→ WHAT TO DO:
Retype only the lines running from the beginning of the entries below to the line with "# ceiling height", both included. Do not include pictures.

→ EXCERPTED RECORDS:

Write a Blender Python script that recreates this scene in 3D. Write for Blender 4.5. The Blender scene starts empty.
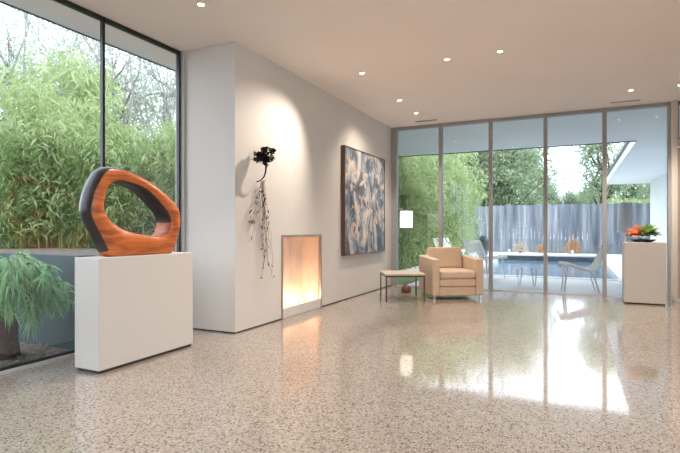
import bpy, bmesh, math, random
import numpy as np
from mathutils import Vector, Matrix
PI = math.pi
scn = bpy.context.scene
COL = scn.collection
TH = math.atan(234/491)
CH = 2.998          # ceiling height

# ------------------------------------------------------------------ materials
MATS = {}
def newmat(name):
    m = bpy.data.materials.new(name); m.use_nodes = True
    nt = m.node_tree; b = nt.nodes['Principled BSDF']
    MATS[name] = m
    return m, nt, b
def N(nt, t, **kw):
    n = nt.nodes.new(t)
    for k, v in kw.items():
        if k in n.inputs: n.inputs[k].default_value = v
        else: setattr(n, k, v)
    return n
def ramp(nt, fac, stops, interp='LINEAR'):
    r = nt.nodes.new('ShaderNodeValToRGB'); r.color_ramp.interpolation = interp
    cr = r.color_ramp
    while len(cr.elements) < len(stops): cr.elements.new(0.5)
    for e, (p, c) in zip(cr.elements, stops):
        e.position = p; e.color = (*c, 1)
    nt.links.new(fac, r.inputs[0]); return r.outputs[0]
def mix(nt, fac, a, b, blend='MIX'):
    m = nt.nodes.new('ShaderNodeMix'); m.data_type = 'RGBA'; m.blend_type = blend
    for s, v in ((m.inputs[0], fac), (m.inputs[6], a), (m.inputs[7], b)):
        if hasattr(v, 'links'): nt.links.new(v, s)
        else: s.default_value = v if not isinstance(v, tuple) else (*v, 1)
    return m.outputs[2]
def simple(name, col, rough=.5, metal=0, var=.06, scale=6, bump=0, coord='Object', **kw):
    m, nt, b = newmat(name)
    tc = N(nt, 'ShaderNodeTexCoord')
    nz = N(nt, 'ShaderNodeTexNoise', Scale=scale, Detail=4.0)
    nt.links.new(tc.outputs[coord], nz.inputs['Vector'])
    lo = tuple(max(0, c*(1-var)) for c in col); hi = tuple(min(1, c*(1+var)) for c in col)
    nt.links.new(ramp(nt, nz.outputs[0], [(.3, lo), (.7, hi)]), b.inputs['Base Color'])
    b.inputs['Roughness'].default_value = rough; b.inputs['Metallic'].default_value = metal
    if bump:
        bp = N(nt, 'ShaderNodeBump', Strength=bump); bp.inputs['Distance'].default_value = .01
        nz2 = N(nt, 'ShaderNodeTexNoise', Scale=scale*20, Detail=3.0)
        nt.links.new(tc.outputs[coord], nz2.inputs['Vector'])
        nt.links.new(nz2.outputs[0], bp.inputs['Height']); nt.links.new(bp.outputs[0], b.inputs['Normal'])
    for k, v in kw.items(): b.inputs[k.replace('_', ' ')].default_value = v
    return m
def emit(name, col, strength, base=(.8, .8, .8)):
    m, nt, b = newmat(name)
    b.inputs['Base Color'].default_value = (*base, 1)
    b.inputs['Emission Color'].default_value = (*col, 1); b.inputs['Emission Strength'].default_value = strength
    return m

simple('wall_paint', (.65, .615, .575), .62, var=.015, scale=1.5, bump=.02)
simple('ceiling_paint', (.86, .79, .73), .8, var=.015, scale=1)
simple('pedestal_paint', (.66, .63, .59), .45, var=.01)
simple('dark_gap', (.05, .045, .04), .8)
simple('black_frame', (.015, .018, .018), .35)
simple('taupe_frame', (.36, .36, .36), .45, metal=0, var=.03)
simple('light_frame', (.42, .43, .40), .45, var=.02)
simple('sill_metal', (.55, .54, .51), .35, var=.03)
simple('stucco', (.78, .80, .82), .85, var=.03, scale=1)
simple('soffit_paint', (.82, .83, .83), .85, var=.02, scale=.6)
simple('fascia_dark', (.05, .05, .055), .5)
simple('fascia_light', (.72, .75, .78), .5)
simple('deck', (.78, .79, .81), .75, var=.05, scale=.8, bump=.05)
simple('coping', (.80, .80, .80), .6, var=.04, scale=2)
simple('pool_tile', (.06, .08, .10), .3, var=.3, scale=8)
simple('pool_floor', (.10, .22, .33), .5, var=.1)
simple('lawn', (.20, .30, .10), .95, var=.3, scale=9, bump=.6)
simple('soil', (.13, .10, .075), 1, var=.6, scale=14, bump=1)
simple('teal_wall', (.012, .040, .042), .6, var=.2, scale=5)
simple('leather', (.64, .49, .36), .42, var=.05, scale=9, bump=.06)
simple('leather_seam', (.30, .17, .10), .5)
simple('chrome', (.55, .55, .55), .2, metal=1)
simple('dark_steel', (.10, .10, .10), .3, metal=.8)
simple('table_stone', (.62, .54, .46), .3, var=.12, scale=14)
simple('white_metal', (.90, .90, .90), .4, var=.02)
simple('white_cord', (.92, .92, .92), .6, var=.03)
simple('black_metal', (.012, .014, .013), .4, metal=.5)
simple('rust_wire', (.28, .20, .16), .6, metal=.4)
simple('lamp_base', (.18, .07, .05), .35, var=.2)
simple('bark', (.10, .085, .07), .95, var=.4, scale=20, bump=.5)
simple('pale_bark', (.36, .35, .35), .95, var=.3, scale=20, bump=.5)
simple('stump', (.09, .05, .035), .95, var=.4, scale=20, bump=.6)
simple('culm', (.28, .34, .12), .5, var=.25, scale=3)
simple('slate_rock', (.10, .11, .13), .8, var=.4, scale=8, bump=.8)
simple('firebox_tile', (.80, .66, .55), .55, var=.08, scale=5)
simple('trim_metal', (.40, .34, .28), .3, metal=.7)
simple('door_veneer', (.66, .55, .47), .45, var=.05, scale=2)
simple('frame_wood', (.13, .075, .045), .4)
simple('copper', (.50, .17, .09), .35, metal=.4, var=.4, scale=12)
simple('tan_clay', (.62, .42, .27), .5, var=.1)
simple('lamp_grey', (.62, .62, .66), .7)
simple('bowl_dark', (.02, .025, .02), .3)
simple('ring_dark', (.035, .028, .025), .33, var=.5, scale=6, bump=.1)
emit('downlight_lens', (1, .86, .70), 14)
emit('shade_glow', (1, .92, .80), .6, (.9, .87, .8))
emit('bulb_glow', (1, .72, .42), 3)

def leafmat(name, c1, c2, trans=.45):
    m, nt, b = newmat(name)
    oi = N(nt, 'ShaderNodeTexCoord'); nz = N(nt, 'ShaderNodeTexNoise', Scale=2.2, Detail=3.0)
    nt.links.new(oi.outputs['Object'], nz.inputs['Vector'])
    col = ramp(nt, nz.outputs[0], [(.3, c1), (.7, c2)])
    nt.links.new(col, b.inputs['Base Color']); b.inputs['Roughness'].default_value = .5
    b.inputs['Specular IOR Level'].default_value = .3
    tr = N(nt, 'ShaderNodeBsdfTranslucent'); nt.links.new(col, tr.inputs[0])
    mx = N(nt, 'ShaderNodeMixShader'); mx.inputs[0].default_value = trans
    nt.links.new(b.outputs[0], mx.inputs[1]); nt.links.new(tr.outputs[0], mx.inputs[2])
    nt.links.new(mx.outputs[0], nt.nodes['Material Output'].inputs[0])
    return m
leafmat('bamboo_leaf', (.21, .31, .11), (.45, .53, .28))
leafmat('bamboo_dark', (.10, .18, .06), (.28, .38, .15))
leafmat('tree_leaf', (.22, .31, .19), (.42, .50, .35))
leafmat('tree_leaf_pale', (.30, .36, .30), (.48, .55, .45))
leafmat('drooping_leaf', (.20, .40, .17), (.48, .66, .36))
leafmat('russet_leaf', (.50, .24, .10), (.70, .42, .22))
leafmat('straw_leaf', (.46, .36, .28), (.60, .50, .42))
leafmat('litter_leaf', (.13, .10, .07), (.26, .20, .15), .1)
leafmat('hedge_leaf', (.26, .34, .15), (.42, .50, .27))
leafmat('grey_leaf', (.10, .13, .14), (.25, .29, .30))
leafmat('orange_petal', (.85, .34, .16), (.92, .52, .30), .3)
leafmat('plant_leaf', (.14, .32, .07), (.42, .60, .22), .3)

def glassmat(name, tint, ior=1.5, mult=1.0):
    m, nt, b = newmat(name)
    nt.nodes.remove(b)
    tr = N(nt, 'ShaderNodeBsdfTransparent'); tr.inputs[0].default_value = (*tint, 1)
    gl = N(nt, 'ShaderNodeBsdfGlossy'); gl.inputs['Roughness'].default_value = 0.0
    gl.inputs['Color'].default_value = (1, 1, 1, 1)
    fr = N(nt, 'ShaderNodeFresnel', IOR=ior)
    geo = N(nt, 'ShaderNodeNewGeometry')
    mu = N(nt, 'ShaderNodeMath', operation='MULTIPLY'); mu.inputs[1].default_value = mult
    mx = N(nt, 'ShaderNodeMixShader')
    nt.links.new(fr.outputs[0], mu.inputs[0]); nt.links.new(mu.outputs[0], mx.inputs[0])
    nt.links.new(tr.outputs[0], mx.inputs[1]); nt.links.new(gl.outputs[0], mx.inputs[2])
    nt.links.new(mx.outputs[0], nt.nodes['Material Output'].inputs[0])
    return m
glassmat('window_glass', (.955, .97, .965), 1.5, 1.6)
glassmat('table_glass', (.95, .97, .97), 1.45, .8)

# floor: ground and polished terrazzo
m, nt, b = newmat('terrazzo')
tc = N(nt, 'ShaderNodeTexCoord')
def vor(scale):
    v = N(nt, 'ShaderNodeTexVoronoi', Scale=scale); nt.links.new(tc.outputs['Object'], v.inputs['Vector']); return v
big = N(nt, 'ShaderNodeTexNoise', Scale=.9, Detail=3.0); nt.links.new(tc.outputs['Object'], big.inputs['Vector'])
basec = ramp(nt, big.outputs[0], [(.3, (.31, .265, .225)), (.7, (.37, .315, .27))])
def chips(prev, scale, thr, dist, col):
    v = vor(scale)
    sep = N(nt, 'ShaderNodeSeparateColor'); nt.links.new(v.outputs['Color'], sep.inputs[0])
    a = N(nt, 'ShaderNodeMath', operation='GREATER_THAN'); nt.links.new(sep.outputs[0], a.inputs[0]); a.inputs[1].default_value = thr
    d = N(nt, 'ShaderNodeMath', operation='LESS_THAN'); nt.links.new(v.outputs['Distance'], d.inputs[0]); d.inputs[1].default_value = dist
    mu = N(nt, 'ShaderNodeMath', operation='MULTIPLY'); nt.links.new(a.outputs[0], mu.inputs[0]); nt.links.new(d.outputs[0], mu.inputs[1])
    return mix(nt, mu.outputs[0], prev, col)
c = chips(basec, 85, .35, .42, (.46, .40, .335))
c = chips(c, 78, .50, .44, (.17, .145, .125))
c = chips(c, 62, .72, .42, (.10, .082, .07))
c = chips(c, 46, .94, .34, (.06, .05, .045))
c = chips(c, 52, .92, .30, (.56, .50, .43))
nt.links.new(c, b.inputs['Base Color'])
rn = N(nt, 'ShaderNodeTexNoise', Scale=3.0, Detail=5.0); nt.links.new(tc.outputs['Object'], rn.inputs['Vector'])
rr = N(nt, 'ShaderNodeMapRange'); nt.links.new(rn.outputs[0], rr.inputs[0])
rr.inputs[3].default_value = .03; rr.inputs[4].default_value = .09
nt.links.new(rr.outputs[0], b.inputs['Coat Roughness'])
b.inputs['Roughness'].default_value = .35
b.inputs['Coat Weight'].default_value = 1.0; b.inputs['Coat IOR'].default_value = 1.52; b.inputs['Specular IOR Level'].default_value = .15
bp = N(nt, 'ShaderNodeBump', Strength=.05); bp.inputs['Distance'].default_value = .02
n2 = N(nt, 'ShaderNodeTexNoise', Scale=1.6, Detail=2.0); nt.links.new(tc.outputs['Object'], n2.inputs['Vector'])
nt.links.new(n2.outputs[0], bp.inputs['Height']); nt.links.new(bp.outputs[0], b.inputs['Coat Normal'])

# carved wood
m, nt, b = newmat('carved_wood')
tc = N(nt, 'ShaderNodeTexCoord'); mp = N(nt, 'ShaderNodeMapping'); mp.inputs['Scale'].default_value = (2, 1.3, 9)
mp.inputs['Rotation'].default_value = (.25, 0, 0)
nt.links.new(tc.outputs['Object'], mp.inputs[0])
nz = N(nt, 'ShaderNodeTexNoise', Scale=3.2, Detail=7.0, Distortion=.8); nt.links.new(mp.outputs[0], nz.inputs['Vector'])
nt.links.new(ramp(nt, nz.outputs[0], [(.3, (.28, .060, .016)), (.48, (.52, .130, .030)), (.7, (.68, .21, .055))]), b.inputs['Base Color'])
b.inputs['Roughness'].default_value = .38

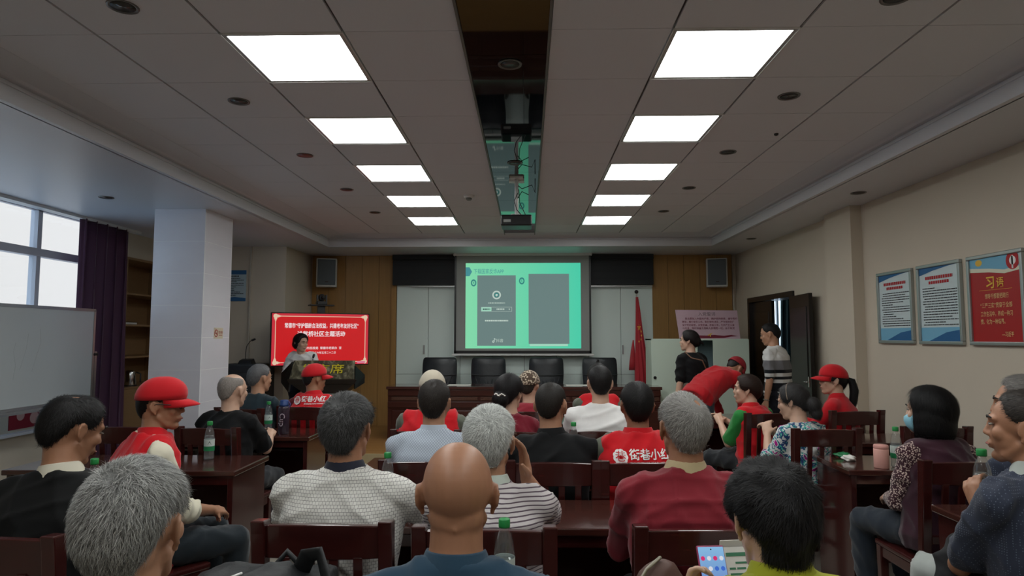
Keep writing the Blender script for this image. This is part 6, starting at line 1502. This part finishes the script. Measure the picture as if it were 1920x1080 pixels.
# brown bag
M_bb = mat('bag_taupe', srgb(92, 66, 58), 0.6, bump=(30, 0.25, 0.01))
bb = thing('handbag', 'brown zipped handbag on the rearmost desk behind the red sweater', 'bag', (0.36, 1.80, DZ), -0.1)
mb = MB(); mb.loft([superring((0, 0, z), Vector((1, 0, 0)), Vector((0, 1, 0)), rx, ry, 24, 2.6) for z, rx, ry in ((0.0, 0.09, 0.06), (0.05, 0.095, 0.062), (0.105, 0.078, 0.05), (0.155, 0.042, 0.03), (0.175, 0.015, 0.012))])
def bb_done(me):
    wrinkle(me, 0.006, 15, 0.9); v, n = mesh_np(me); v[:, 2] = np.maximum(v[:, 2], 0.0); me.vertices.foreach_set('co', v.ravel()); finish(bpy.data.objects.new('bag_body', me), M_bb, bb)
remesh(mb, 0.007, 3, bb_done)
MB().limb([(-0.098, -0.03, 0.04), (-0.08, -0.048, 0.10), (-0.042, -0.034, 0.157), (-0.005, -0.012, 0.181)], [0.005]*4, 8).build('zip', mat('zip_grey', srgb(150, 145, 130), 0.4, 0.5), bb, smooth=True); MB().limb([(-0.082, -0.045, 0.03), (-0.065, -0.058, 0.085), (-0.028, -0.044, 0.14)], [0.004]*3, 8).build('piping', mat('zip_grey', srgb(150, 145, 130), 0.4, 0.5), bb, smooth=True)
# black jacket on the lap of the man in navy
jk = thing('jacket', 'black jacket bundled on the lap of the man in navy', 'jacket', (nv['root'].location.x - 0.02, nv['root'].location.y + 0.22, 0.0), 0.3)
mb = MB(); mb.blob((-0.02, 0.02, 0.66), (0.17, 0.14, 0.09)); mb.limb([(-0.13, 0.05, 0.80), (-0.17, 0.05, 0.68), (-0.18, 0.06, 0.50), (-0.16, 0.06, 0.36)], [0.045, 0.06, 0.07, 0.05]); mb.limb([(-0.12, 0.06, 0.82), (-0.04, 0.05, 0.78), (0.02, 0.03, 0.70)], [0.04, 0.05, 0.06])
def jk_done(me): wrinkle(me, 0.016, 8, 0.8); finish(bpy.data.objects.new('cloth', me), mat('jacket_cloth', srgb(22, 23, 26), 0.8), jk)
remesh(mb, 0.010, 3, jk_done)
# things in the bookcase
kt = thing('kettle', 'silver electric kettle on the lowest bookcase shelf', 'kettle', (XL-0.13, 8.28, 0.92))
MB().lathe([(0.075, 0), (0.08, 0.01), (0.06, 0.17), (0.055, 0.19), (0.03, 0.20)], 20).build('body', M_chrome, kt, smooth=True); MB().lathe([(0.085, 0), (0.085, 0.012)], 20).build('base', M_black, kt); MB().limb([(0.06, 0.04, 0.17), (0.10, 0.06, 0.15), (0.10, 0.06, 0.05)], [0.01]*3, 8).build('handle', M_black, kt, smooth=True)
bk2 = thing('book', 'dark book lying on the middle bookcase shelf', 'book', (XL-0.2, 8.2, 1.705)); MB().box(-0.1, 0.1, -0.14, 0.14, 0, 0.006).box(-0.1, 0.1, -0.14, 0.14, 0.03, 0.036).build('cover', M_black, bk2); MB().box(-0.095, 0.095, -0.135, 0.135, 0.006, 0.03).build('pages', M_paper, bk2)
run_queue()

→ THE ANSWER:
Write a Blender Python script that recreates this scene in 3D. Write for Blender 4.5. The Blender scene starts empty.
import bpy, bmesh, math, random
import numpy as np
from mathutils import Vector, Matrix
PI = math.pi
scn = bpy.context.scene
COL = scn.collection
TH = math.atan(234/491)
CH = 2.998          # ceiling height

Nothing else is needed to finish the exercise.